وَاتْلُ عَلَيْهِمْ نَبَاَ ابْنَىْ ادَمَ بِالْحَقِّ اِذْ قَرَّبَا قُرْبَانًا فَتُقُبِّلَ مِنْ اَحَدِهِمَا وَلَمْ يُتَقَبَّلْ مِنَ الْاخَرِ

“(Ey Muhammed) Onlara Âdemin iki oğlu ile ilgili haberi hakkıyla oku. Hani her ikisi birer kurban sunmuşlardı, birinden kabul edilmiş, diğerinden kabul edilmemişti.” (Maide, 5/27).

Kurban ibadeti Rabbimizin bir emridir. Kevser süresinde Yüce Yaratan;

فَصَلِّلِرَبِّكَوَانْحَرْ“Rabbin için namaz kıl, kurban kes” (Kevser, 108/2) buyurmuştur. Ayette geçen “venhar” emri başka anlamlara geldiğinden dolayı kurban kesme vacip olarak hükme bağlanmıştır.

Kurban İbadetinin ne kadar önemli, ne kadar değerli ve ne kadar gerekli olduğunu Sevgili Peygamberimiz (s.a.s)’in şu hadisinden öğrenmekteyiz.

مَا عَمِلَ آدَمِىٌّ يَوْمَ النَّحْرِ أحَبّ .إلى اللّهِ تَعالى مِنْ إهْرَاقِ الدِّمَ إنَّهَالَتَأتِى يَوْمَ الْقِيَامَةِ بُقُرُونِهَا وَأشْعَارِها وأظﻼَْفِهَا، وَإنَّ الدَّمَ لَيَقَعُ مِنَ اللّهِ تَعالى بِمَكَان قَبْلَ أنْ يَقَعَ في اﻷرْضِ فَطِيبُوا بِهَا نَفْساً

“Âdemoğlu kurban bayramı günü, Allah katında kurban kesmekten daha sevimli bir iş yapmaz. Şüphesiz ki kesilen kurban kıyamet günü boynuzları, kılları ve tırnakları ile gelir. Hiç şüphe yok ki kesilen kurban, kanı yere akmadan önce Allah katında kabul görür. Öyleyse gönüllerinizi kurban ile hoş ediniz.” (Tirmizî, Edâhî 1.IV,83)

Kurban Sadece Ümmet-i Muhammed’e Has Bir İbadet Değildir.

Kurban İbadeti sadece biz Ümmet-i Muhammed için emredilmişi bir ibadet değildir. Hz. Adem (a.s)’dan başlayarak gelen tüm ümmetler için emredile gelmiş ibadetlerden biridir.Hac süresinde şöyle buyrulmaktadır.

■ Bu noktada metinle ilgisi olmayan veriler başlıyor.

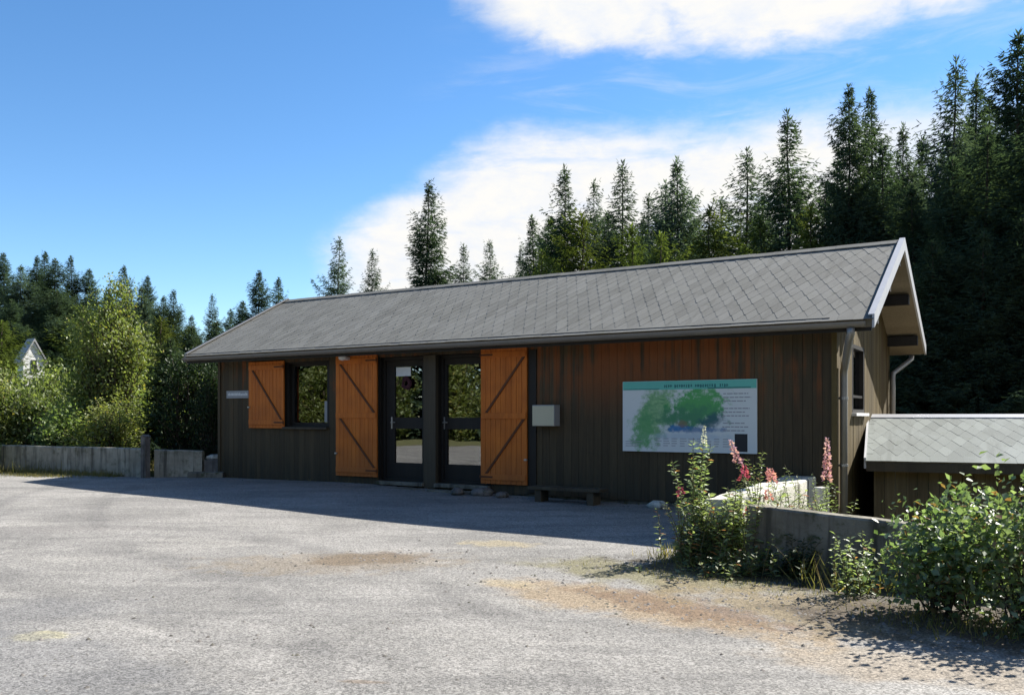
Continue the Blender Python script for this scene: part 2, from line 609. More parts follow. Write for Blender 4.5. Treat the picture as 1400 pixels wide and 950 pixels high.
M['spruce'] = leaf_mat('spruce_needles', (0.028, 0.050, 0.035), (0.082, 0.118, 0.074), 0.36, tscale=1.3)
M['bluespruce'] = leaf_mat('blue_green_needles', (0.044, 0.072, 0.058), (0.105, 0.142, 0.105), 0.38, tscale=1.3)
M['larch'] = leaf_mat('yellow_green_needles', (0.055, 0.080, 0.020), (0.135, 0.165, 0.048), 0.38, tscale=1.5)
M['birchleaf'] = leaf_mat('birch_leaves', (0.10, 0.135, 0.034), (0.265, 0.30, 0.10), 0.46, gloss=0.03, grough=0.55, tscale=1.5, warm=(0.30, 0.26, 0.06))
M['hazel'] = leaf_mat('hazel_leaves', (0.075, 0.115, 0.030), (0.22, 0.275, 0.095), 0.46, gloss=0.03, grough=0.55, tscale=1.5)
M['bramble'] = leaf_mat('bush_leaves', (0.060, 0.095, 0.035), (0.21, 0.265, 0.13), 0.44, gloss=0.05, tscale=1.6, warm=(0.16, 0.09, 0.04), grough=0.42)
M['herb'] = leaf_mat('herb_leaves', (0.11, 0.15, 0.06), (0.28, 0.33, 0.17), 0.48, gloss=0.05, tscale=1.6, warm=(0.30, 0.14, 0.07), grough=0.5)
M['darkleaf'] = leaf_mat('dark_shrub_leaves', (0.012, 0.022, 0.010), (0.042, 0.066, 0.024), 0.22, gloss=0.015, tscale=1.3, grough=0.5)
M['grass'] = leaf_mat('grass_blades', (0.08, 0.088, 0.03), (0.25, 0.215, 0.095), 0.35, tscale=1.4, warm=(0.35, 0.27, 0.12))
M['pink'] = leaf_mat('pink_petals', (0.56, 0.27, 0.38), (0.82, 0.56, 0.65), 0.35, tscale=1.2)
M['crimson'] = leaf_mat('crimson_petals', (0.36, 0.06, 0.13), (0.58, 0.16, 0.26), 0.3, tscale=1.2)
M['salmon'] = leaf_mat('salmon_petals', (0.46, 0.17, 0.22), (0.70, 0.38, 0.44), 0.35, tscale=1.2)
M['whitepetal'] = leaf_mat('white_petals', (0.72, 0.70, 0.62), (0.85, 0.84, 0.78), 0.3, tscale=1.0)

# glass: a coated pane that mirrors part of the yard and lets some of the dark room through
m, g, out = new_mat('window_glass')
tr = g.n.new('ShaderNodeBsdfTransparent')
tr.inputs[0].default_value = (0.55, 0.57, 0.56, 1)
gl = g.n.new('ShaderNodeBsdfGlossy')
gl.inputs['Roughness'].default_value = 0.012
gl.inputs['Color'].default_value = (0.80, 0.81, 0.82, 1)
g.l.new(g.bump(g.noise(g.coord(), 1.3, 1), 0.10, 0.02), gl.inputs['Normal'])
fr = g.n.new('ShaderNodeFresnel')
fr.inputs[0].default_value = 1.5
mx = g.n.new('ShaderNodeMixShader')
g.put(mx.inputs[0], g.m('ADD', g.mul(fr.outputs[0], 1.4), 0.20, clamp=True))
g.l.new(tr.outputs[0], mx.inputs[1])
g.l.new(gl.outputs[0], mx.inputs[2])
g.l.new(mx.outputs[0], out.inputs[0])
M['glass'] = m

# information board print: relief-map greens, lakes and pale paper
def f_map(g):
    co = g.coord('Object')
    s = g.xyz(co)
    wob = g.noise(co, 3.2, 5, 0.62)
    wob2 = g.noise(co, 9, 5, 0.65)
    rel = g.noise(g.mapping(co, rot=(0, R_(30), 0), sc=(7, 1, 16)), 1.0, 5, 0.6, 1.0)
    sp = (s[0], s[2])
    c = (0.68, 0.71, 0.68)
    green = g.mix(g.ss(rel, 0.3, 0.7), (0.06, 0.28, 0.08), (0.26, 0.50, 0.20))
    for args, colr, k in (
        ((0.55, 0.60, 0.50, 0.26, R_(62), wob2, 0.4), green, 0.9),
        ((0.36, 0.33, 0.30, 0.16, R_(80), wob2, 0.4), (0.11, 0.36, 0.13), 0.85),
        ((1.22, 0.68, 0.42, 0.28, R_(12), wob2, 0.3), (0.06, 0.36, 0.08), 0.95),
        ((1.02, 0.54, 0.45, 0.15, R_(5), wob2, 0.5), (0.06, 0.24, 0.12), 0.9),
        ((1.45, 0.47, 0.20, 0.10, R_(20), wob2, 0.5), (0.03, 0.12, 0.14), 0.9),
        ((1.20, 0.345, 0.42, 0.045, 0.0, wob2, 0.4), (0.05, 0.16, 0.34), 0.75),
        ((0.92, 0.37, 0.14, 0.05, 0.0, wob2, 0.4), (0.03, 0.19, 0.42), 0.9),
        ((0.98, 0.44, 0.09, 0.05, 0.0, wob2, 0.5), (0.25, 0.16, 0.10), 0.7),
        ((1.12, 0.24, 0.55, 0.05, 0.0, wob2, 0.6), (0.45, 0.55, 0.62), 0.6),
    ):
        c = g.mix(g.mul(ell(g, sp, *args[:-1], edge=args[-1]), k), c, colr)
    return c, None


M['map'] = pbr('printed_map', None, 0.35, spec=0.4, fn=f_map)
M['teal'] = pbr('teal_print', None, 0.35, spec=0.4, fn=f_dirty((0.10, 0.46, 0.36), (0.17, 0.54, 0.44), 2))
M['teal_dark'] = pbr('dark_teal_print', None, 0.35, spec=0.4, fn=f_dirty((0.025, 0.15, 0.14), (0.04, 0.2, 0.19), 2))
M['print'] = pbr('grey_print', None, 0.4, spec=0.4, fn=f_dirty((0.30, 0.30, 0.31), (0.40, 0.40, 0.41), 9))

# ------------------------------------------------------------------ ground
def axis_vals(breaks):
    out = []
    for a, b, st in breaks:
        k = max(1, round((b - a) / st))
        out += [a + (b - a) * i / k for i in range(k)]
    return out + [breaks[-1][1]]


def grid_mesh(name, xs, ys, zf, mat, keep=None):
    nx, ny = len(xs), len(ys)
    vs = [(x, y, zf(x, y)) for y in ys for x in xs]
    loops, starts = [], []
    for j in range(ny - 1):
        for i in range(nx - 1):
            if keep and not keep((xs[i] + xs[i + 1]) / 2, (ys[j] + ys[j + 1]) / 2):
                continue
            starts.append(len(loops))
            loops += [j * nx + i, j * nx + i + 1, (j + 1) * nx + i + 1, (j + 1) * nx + i]
    me = np_mesh(name, vs, loops, starts, [mat], True)
    return mesh_obj(name, me)


xs = axis_vals([(-260, -60, 20), (-60, -36, 3), (-36, 12, 0.3), (12, 60, 3), (60, 260, 20)])
ys = axis_vals([(-200, -45, 15), (-45, 0, 1.5), (0, 27, 0.3), (27, 80, 3), (80, 400, 16)])
tag(grid_mesh('ground', xs, ys, lambda x, y: ground_z(x, y) - (0.05 if in_poly(x, y, LOT) else 0.0), M['soil']), kind='structure')
xs = axis_vals([(-34, 30, 0.3)])
ys = axis_vals([(-45, 0, 1.5), (0, 27, 0.3)])
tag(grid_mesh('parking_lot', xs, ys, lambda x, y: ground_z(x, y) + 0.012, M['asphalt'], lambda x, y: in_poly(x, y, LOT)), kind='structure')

# ------------------------------------------------------------------ the cabin
cabin = empty('wooden_cabin', (CAB[0], CAB[1], 0), CAB_ROT,
              'long brown timber cabin with orange shutters and a grey shingle roof', 'cabin')
RID_Y, RID_Z = 2.51, 4.13          # ridge
EAV_Y, EAV_Z = -0.42, 2.62         # front eave, top of deck
BAK_Y = 2 * RID_Y - EAV_Y
T0, T1 = -0.6, LEN + 0.6
SL = math.hypot(RID_Y - EAV_Y, RID_Z - EAV_Z)
rnd = random.Random(4)

def under(y):
    """underside of the deck at depth y"""
    return RID_Z - abs(y - RID_Y) * (RID_Z - EAV_Z) / (RID_Y - EAV_Y) - 0.15


OPEN = [(1.98, 3.11, 1.10, 2.42), (4.46, 5.53, 0.10, 2.43), (5.82, 6.95, 0.10, 2.43)]
bw = 0.138
mb = MB()
x = 0.0
while x < LEN - 0.02:
    x0, x1 = x, min(x + bw - 0.004, LEN - 0.001)
    d = rnd.uniform(-0.002, 0.002)
    cuts = [(-0.02 + rnd.uniform(-0.01, 0.01), under(0) - 0.01)]
    for (a, b, z0, z1) in OPEN:
        pieces = []
        for (p, q) in cuts:
            if x1 <= a or x0 >= b:
                pieces.append((p, q))
            else:
                if z0 > p + 0.02: pieces.append((p, z0))
                if q > z1 + 0.02: pieces.append((z1, q))
        cuts = pieces
    for (p, q) in cuts:
        xa, xb = x0, x1
        for (a, b, z0, z1) in OPEN:
            if q > z0 + 0.01 and p < z1 - 0.01:
                if xa < a < xb: xb = a
                if xa < b < xb: xa = b
        mb.box(xa, xb, d, 0.024 + 0.002, p, q)
    x += bw
mb.build('front_wall', M['wood'], cabin)
# frame of the wall behind the boards
mb = MB()
zt = under(0.03) - 0.03
xsplit = [0.02, 1.98, 3.11, 4.46, 5.53, 5.82, 6.95, LEN - 0.02]
for i in range(len(xsplit) - 1):
    a, b = xsplit[i], xsplit[i + 1]
    op = [o for o in OPEN if abs(o[0] - a) < 0.01]
    if op:
        z0, z1 = op[0][2], op[0][3]
        if z0 > 0.2: mb.box(a, b, 0.03, 0.2, 0.0, z0 - 0.003)
        mb.box(a, b, 0.03, 0.2, z1 + 0.003, zt)
    else:
        mb.box(a + 0.002, b - 0.002, 0.03, 0.2, 0.0, zt)
mb.build('wall_frame', M['darkwood'], cabin)

# gable walls of vertical boards, with a window hole on the right one
GW = (1.30, 2.25, 1.36, 2.42)
for side in (0, 1):
    mb = MB()
    y = 0.0
    W = 2 * RID_Y
    while y < W - 0.02:
        y0, y1 = y, min(y + bw - 0.006, W)
        d = rnd.uniform(-0.003, 0.003)
        z1a, z1b = under(y0) - 0.01, under(y1) - 0.01
        segs = [(-1.1, None)]
        if side == 1 and y1 > GW[0] and y0 < GW[1]:
            segs = [(-1.1, GW[2]), (GW[3], None)]
        xa, xb = (LEN + d, LEN + 0.025) if side else (-0.025, d)
        xo, xi = (LEN + 0.025 + d, LEN) if side else (-0.025 + d, 0.0)
        lo, hi = min(xo, xi), max(xo, xi)
        for (p, q) in segs:
            qa, qb = (z1a, z1b) if q is None else (q, q)
            mb.hexa([(lo, y0, p), (hi, y0, p), (hi, y1, p), (lo, y1, p), (lo, y0, qa), (hi, y0, qa), (hi, y1, qb), (lo, y1, qb)])
        y += bw
    xo = (LEN - 0.12, LEN - 0.005) if side else (0.005, 0.12)
    if side == 0:
        poly = [(0.21, -1.0), (W - 0.03, -1.0), (W - 0.03, under(W) - 0.02), (RID_Y, RID_Z - 0.19), (0.21, under(0.21) - 0.02)]
        mb.prism(poly, 'x', *xo)
    else:
        for (a, b, p, q) in ((0.21, GW[0], -1.0, None), (GW[1], W - 0.03, -1.0, None), (GW[0], GW[1], -1.0, GW[2]), (GW[0], GW[1], GW[3], None)):
            ys_ = [a] + ([RID_Y] if a < RID_Y < b else []) + [b]
            top = [(yy, under(yy) - 0.02 if q is None else q) for yy in ys_]
            mb.prism([(a, p), (b, p)] + top[::-1], 'x', *xo)
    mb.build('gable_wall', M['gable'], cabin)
mb = MB()
mb.box(0.0, LEN, 2 * RID_Y - 0.1, 2 * RID_Y, -1.0, under(2 * RID_Y) - 0.02)
mb.build('rear_wall', M['wood'], cabin)
# corner boards
mb = MB()
mb.box(LEN - 0.02, LEN + 0.055, -0.03, 0.085, -0.4, under(-0.03) - 0.03)
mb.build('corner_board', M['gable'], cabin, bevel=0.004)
mb = MB()
mb.box(-0.055, 0.02, -0.03, 0.085, -0.02, under(-0.03) - 0.03)
mb.build('corner_board', M['wood'], cabin, bevel=0.004)
# foundation and interior
mb = MB()
mb.box(0.03, LEN - 0.03, 0.05, 0.2, -1.1, -0.005)
mb.build('foundation', M['conc'], cabin)
mb = MB()
mb.box(0.13, LEN - 0.13, 0.21, 2 * RID_Y - 0.11, 0.02, 0.06)
mb.box(0.13, LEN - 0.13, 2.4, 2.5, 0.06, 3.0)
mb.box(3.6, 3.7, 0.25, 2.39, 0.06, 2.6)
mb.box(0.13, LEN - 0.13, 0.21, 2 * RID_Y - 0.11, 2.61, 2.66)
mb.build('interior', M['dark'], cabin)

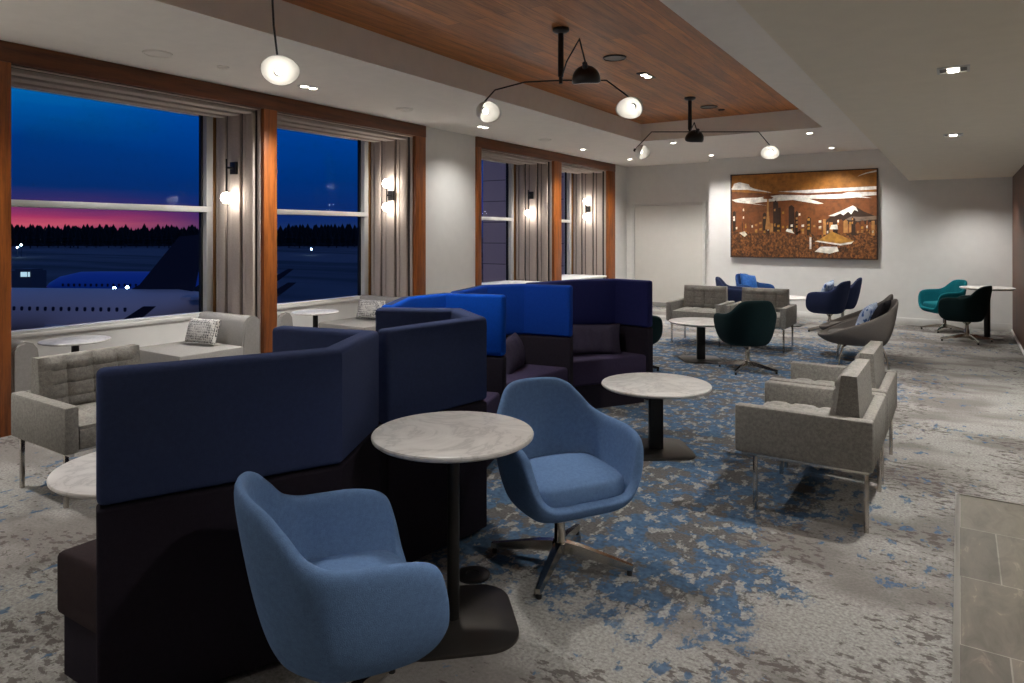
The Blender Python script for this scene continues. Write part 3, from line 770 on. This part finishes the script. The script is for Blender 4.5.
downlight('small downlight over the third window', -5.35, 10.35, ZC, W, False, 1, PF, G)
downlight('small downlight at the far left corner of the ceiling', -5.30, 12.2, ZC, W, False, 1, PF, G)
downlight('small downlight left of the far pendant, beyond the wood ceiling', -3.78, 10.40, ZC, W, False, 1, PF, G)
downlight('small downlight in front of the door recess', -3.79, 12.4, ZC, W, False, 1, PF, G)
downlight('small downlight right of the far pendant, beyond the wood ceiling', -1.79, 10.45, ZC, W, False, 1, PF, G)
downlight('small downlight just above the artwork', -1.79, 12.45, ZC, W, False, 1, PF*1.1, G)
S = 'square soffit downlights'
spot((.18, 12.3, ZS-.03), PW*.6)
downlight('twin square downlight in the low soffit, nearest us', -.03, 4.36, ZS, W, True, 2, PW*.6, S)
downlight('square downlight in the low soffit, farther back', -.05, 7.24, ZS, W, True, 2, PW*.9, S)
downlight('twin black downlight set in the wood ceiling', -2.83, 6.95, TZ, 'black', False, 2, PW*.8, None)
# added unseen spots, no fixtures, behind and beside the camera, out of the frame
for k, (x, y, z) in enumerate([(-5.33, 1.3, ZC), (-.03, 1.5, ZS), (1.9, 1.5, ZS), (1.9, 4.4, ZS), (1.9, 7.2, ZS), (-5.33, -1.6, ZC), (-2.9, -2.2, ZC)]):
    spot((x, y, z-.03), PW*(1.5 if x < -4 else .8))
for a, b in bays: spot((-6.42, (a+b)/2-.15, 2.75), 60, 140)  # added fill spot in each niche head, no fixture, lifts tables and wall
spot((-2.83, 3.3, TZ-.03), PW*1.3); spot((-2.83, .2, TZ-.03), PW*.45)  # added unseen spots under the wood tray, without fixtures
def speaker(label, x, y, z, r, mat, grp):
    bm = bmesh.new(); bm_lathe(bm, [(0, -.006), (r*.86, -.006), (r*.9, -.012), (r*.98, -.009), (r, 0), (0, 0)], 32, cap=False)
    o = obj('ceiling_speaker', bm, mat); o.location = (x, y, z); tag(o, label, 'speaker', grp)
speaker('round black speaker in the wood ceiling, beside the middle lamp', -2.80, 6.08, TZ, .115, 'black', 'round ceiling speakers')
speaker('round black speaker in the wood ceiling, behind the far lamp', -2.82, 9.12, TZ, .115, 'black', 'round ceiling speakers')
speaker('round white speaker flush in the ceiling above the first window', -5.34, 3.0, ZC, .11, 'ceiling', 'round ceiling speakers')
speaker('round white speaker flush in the ceiling above the second window', -5.35, 5.9, ZC, .10, 'ceiling', 'round ceiling speakers')
speaker('small white disc in the ceiling between first window and lit pendant', -5.30, 3.55, ZC, .05, 'ceiling', None)
speaker('round white speaker flush in the ceiling by the third window', -5.30, 9.0, ZC, .10, 'ceiling', 'round ceiling speakers')
speaker('small black sensor disc beside the farther black speaker', -2.74, 9.42, TZ, .045, 'black', None)

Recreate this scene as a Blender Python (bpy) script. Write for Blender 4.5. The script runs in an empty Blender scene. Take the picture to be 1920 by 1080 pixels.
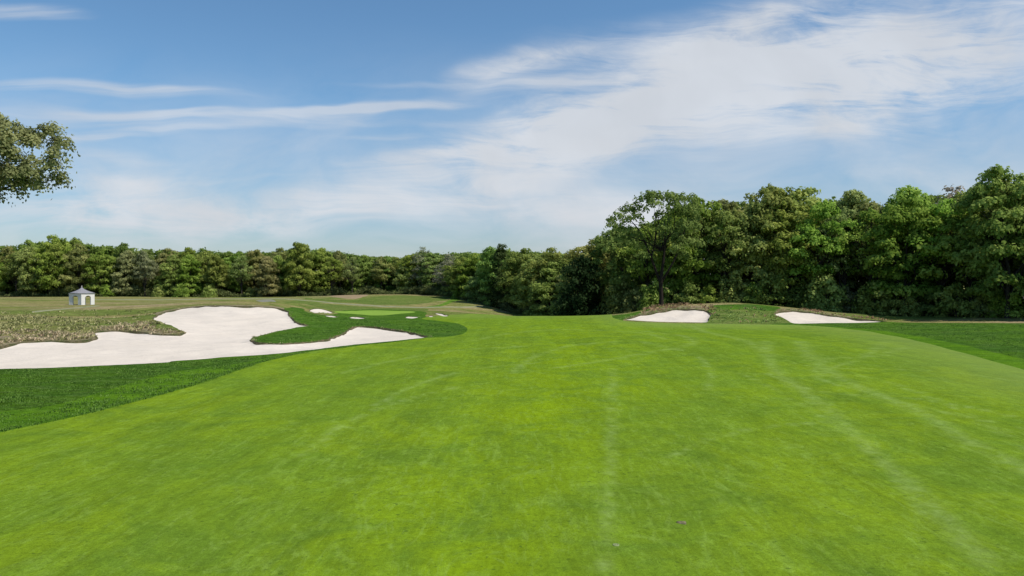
import bpy, math, random
import numpy as np
from mathutils import Vector, Matrix
from mathutils.geometry import delaunay_2d_cdt

SC = bpy.context.scene
COL = SC.collection
R_ = math.radians

# ------------------------------------------------------------------ camera
CAM_Z = 6.0
FPX = 1400.0
HOR = 528.0                       # pixel row of the true horizon in the 1920x1080 photograph
PITCH = math.atan((540 - HOR) / FPX)
cd = bpy.data.cameras.new("camera")
cd.sensor_width = 36.0
cd.lens = 36.0 * FPX / 1920.0
cd.clip_start = 0.3
cd.clip_end = 6000
cam = bpy.data.objects.new("camera", cd)
cam.location = (0, 0, CAM_Z)
cam.rotation_euler = (math.pi / 2 - PITCH, 0, 0)
COL.objects.link(cam)
SC.camera = cam

# ------------------------------------------------------------------ light
SUN_DIR = Vector((0.66, -0.30, 1.0)).normalized()
sd = bpy.data.lights.new("sun", 'SUN')
sd.energy = 4.4
sd.angle = R_(0.55)
sd.color = (1.0, 0.95, 0.87)
sun = bpy.data.objects.new("sun", sd)
sun.rotation_euler = (-SUN_DIR).to_track_quat('-Z', 'Y').to_euler()
COL.objects.link(sun)

SC.view_settings.view_transform = 'Standard'
SC.view_settings.look = 'None'
SC.view_settings.exposure = 0.2
SC.view_settings.gamma = 1.0

world = bpy.data.worlds.new("World")
SC.world = world
world.use_nodes = True


class NT:
    """tiny node helper"""
    def __init__(self, tree):
        self.t = tree
        tree.nodes.clear()

    def n(self, typ, ins=None, **props):
        nd = self.t.nodes.new(typ)
        for k, v in props.items():
            setattr(nd, k, v)
        for k, v in (ins or {}).items():
            s = nd.inputs[k]
            if isinstance(v, bpy.types.NodeSocket):
                self.t.links.new(v, s)
            elif v is not None:
                s.default_value = v
        return nd

    def m(self, op, a, b=None, c=None, clamp=False):
        ins = {0: a}
        if b is not None: ins[1] = b
        if c is not None: ins[2] = c
        nd = self.n('ShaderNodeMath', ins, operation=op)
        nd.use_clamp = clamp
        return nd.outputs[0]

    def sst(self, x, lo, hi, a=0.0, b=1.0):
        nd = self.n('ShaderNodeMapRange', {0: x, 1: lo, 2: hi, 3: a, 4: b})
        nd.interpolation_type = 'SMOOTHSTEP'
        return nd.outputs[0]

    def lin(self, x, lo, hi, a=0.0, b=1.0):
        return self.n('ShaderNodeMapRange', {0: x, 1: lo, 2: hi, 3: a, 4: b}).outputs[0]

    def mix(self, f, a, b, blend='MIX'):
        nd = self.n('ShaderNodeMix', data_type='RGBA', blend_type=blend)
        for k, v in ((0, f), (6, a), (7, b)):
            if isinstance(v, bpy.types.NodeSocket):
                self.t.links.new(v, nd.inputs[k])
            elif k == 0:
                nd.inputs[k].default_value = v
            else:
                nd.inputs[k].default_value = (*v[:3], 1)
        return nd.outputs[2]

    def noise(self, vec, scale, detail=4, rough=.55, dist=0.0, out=0, lac=2.0):
        nd = self.n('ShaderNodeTexNoise', {'Vector': vec, 'Scale': scale, 'Detail': detail,
                                           'Roughness': rough, 'Distortion': dist, 'Lacunarity': lac})
        return nd.outputs[out]

    def mod(self, c, n, lo, hi, a, b):
        """scale a colour by a noise value"""
        return self.n('ShaderNodeVectorMath', {0: c, 3: self.lin(n, lo, hi, a, b)}, operation='SCALE').outputs[0]

    def mapping(self, vec, loc=(0, 0, 0), rot=(0, 0, 0), sc=(1, 1, 1)):
        return self.n('ShaderNodeMapping', {'Vector': vec, 'Location': loc, 'Rotation': rot, 'Scale': sc}).outputs[0]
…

وَلِكُلِّ اُمَّةٍ جَعَلْنَا مَنْسَكًا لِيَذْكُرُوا اسْمَ اللّهِ عَلى مَا رَزَقَهُمْ مِنْ بَهيمَةِ الْاَنْعَامِ...

            “Her ümmet için, Allah’ın kendilerine rızık olarak verdiği hayvanlar üzerine ismini ansınlar diye kurban kesmeyi meşru kıldık…” ( Hac, 22/34)

Kurban İslam Dininin Şiarı (Nişanesi)’dır.

Şiar; bir şeyi başka şeylerden ayırt eden, onu diğerlerinden farklı kılan özellik sembol demektir. Bu anlamda Kurban ibadeti İslam Dinini diğer dinlerden ayrı kılan unsurlar taşır. Yani bizler yabancı bir beldeye Kurban Bayramı günü gittiğimizde orada kurban kesildiğini gördüğümüzde o beldede Müslümanların olduğunu anlarız. İşte kurban ibadeti ve kurbanlık hayvanlarda birer nişanedir. Hac süresi 36. Ayette şöyle buyrulmaktadır.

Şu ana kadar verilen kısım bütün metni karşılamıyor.